You may be right. I just think that "community" shouldn't be strong and that people should fight for all they're worth to extricate themselves.
But, jeez, I would love to see W debate Ahmadinejad! It might be the best shot we have at improving the situation in the Middle East, to have W publicly humiliated. I'm not even that scared of Iranian nukes--not nearly as scared as I am of North Korean nukes. Iran is fundamentally a rational player, a state looking to improve it's economic status and achieve regional hegemony. Good for them. They've got oil, they want to be a semi-major player on the world stage and, even if they make women wear headscarves, women now outnumber men at universities--a first-world pattern. They're rational agents and we can talk to them. They want basic respect--and deserve it.
North Korea is a basket case. They're starving and all they have to negotiate with are their nukes--which they could sell to anyone just to keep afloat. They have a crazy ideology and a crazy but smart dictator who could pull anything.
Of course I prefer strong communities. It takes a village, and all that.
If Bush and Ahmadinejad did debate, A. would probably make some fatal mistake like sighing audibly, or giving too many personal examples. And we already know that looking like a deer caught in headlights and stammering incoherently won't hurt Bush any, so a debate might not have the desired effects.
I'm not so scared of Iranian nuclear weapons either.
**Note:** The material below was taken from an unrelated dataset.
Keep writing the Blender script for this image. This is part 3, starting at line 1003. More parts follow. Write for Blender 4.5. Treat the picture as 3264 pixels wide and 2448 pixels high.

I'm not so worried that Iran would really try to destroy Israel, especially knowing that it wouldn't be healthy for Iran. The bigger threat, also not very big for now, is that Bush will bomb Iran. That would be really stupid, but he has a track record on that. North Korea probably is the bigger threat in terms of proliferation, as you say. Bush has been perfectly boneheaded about that too. Two more years. And five months.